Una polemica tanto per fare polemica. Come da copione ormai. Scatenatasi sui social a seguito di un intervento del ministro dell’Innovazione e del Digitale Paola Pisano durante una trasmissione radiofonica. Tema: l’identità digitale – in gergo tecnico lo Spid, Sistema Pubblico di identità digitale – e la possibilità, intesa quale ipotesi su cui ragionare, di un possibile utilizzo del sistema anche per l’accesso a servizi privati oltre che a quelli pubblici. Tanto è bastato a sollevare un polverone tale da “costringere” il ministro a un chiarimento: “Una, semplice, universale, sicura. Per usare i servizi pubblici e privati ma senza che lo Stato o le aziende accedano a informazioni sull’utilizzo che i cittadini ne fanno”, ha spiegato il ministro in un lungo post su Linkedin in cui si fa anche il punto su cos’è Spid, a cosa serve e sulle novità prossime venture.
È sul controllo dei cittadini da parte dello Stato che sui social sono rimbalzati a catena commenti e insulti. E non sono mancati i rappresentati del mondo politico che hanno accusato il ministro di “ignoranza, di una proposta da “regime totalitario”, di voler replicare in chiave pubblica la piattaforma Rousseau, invitandola persino a dimettersi. Che la questione della privacy e della tutela dell’identità digitale siano determinanti è evidente a tutti. Ma di qui a scatenare un processo alle intenzioni nonché allarmismi ingiustificati e pretestuosi – questi sì in toni “da regime” – è la dimostrazione di un clima politico oramai votato alla polemica sterile nonché di una scarsa conoscenza delle tematiche in ballo da parte dei cittadini-utenti della Rete e anche dei rappresentanti delle istituzioni.
Il mancato decollo dell’identità digitale in Italia paga lo scotto, oltre che di modalità attuative farraginose, anche e soprattutto della mancanza di una visione “trasversale” e “alta” che eviti il ritorno alla casella di partenza a ogni nuovo governo. Il digitale non è né di destra né di sinistra, e la stretta collaborazione di tutte le parti in causa non solo è auspicabile, se si vuole davvero il bene del Paese, ma necessaria.
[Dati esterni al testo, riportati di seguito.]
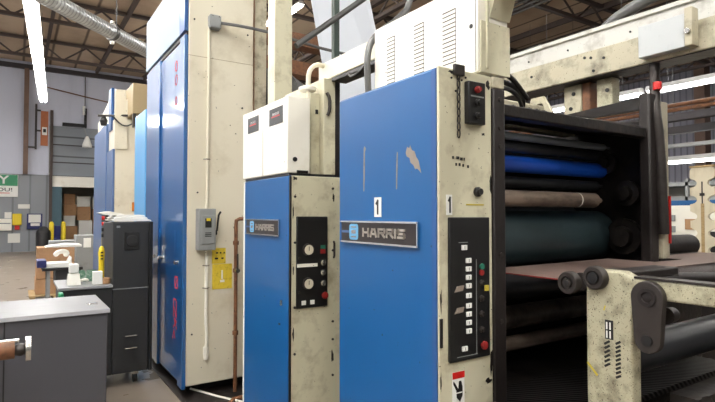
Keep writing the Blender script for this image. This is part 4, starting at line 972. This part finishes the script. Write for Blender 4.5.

E invece ci si ritrova tutte le volte a puntare il dito contro questa o quella proposta in un dibattuto dai toni distruttivi e non costruttivi, in cui l’hate speech e le fake news prevalgono sul buon senso e sulle azioni. E in quanto alla tutela della privacy e alle delicate questioni che andranno sempre più affrontate l’appello al governo e al parlamento è che si acceleri sulle nomine del nuovo Garante, nel limbo ormai da sei mesi, così come su quelle dell’Agcom.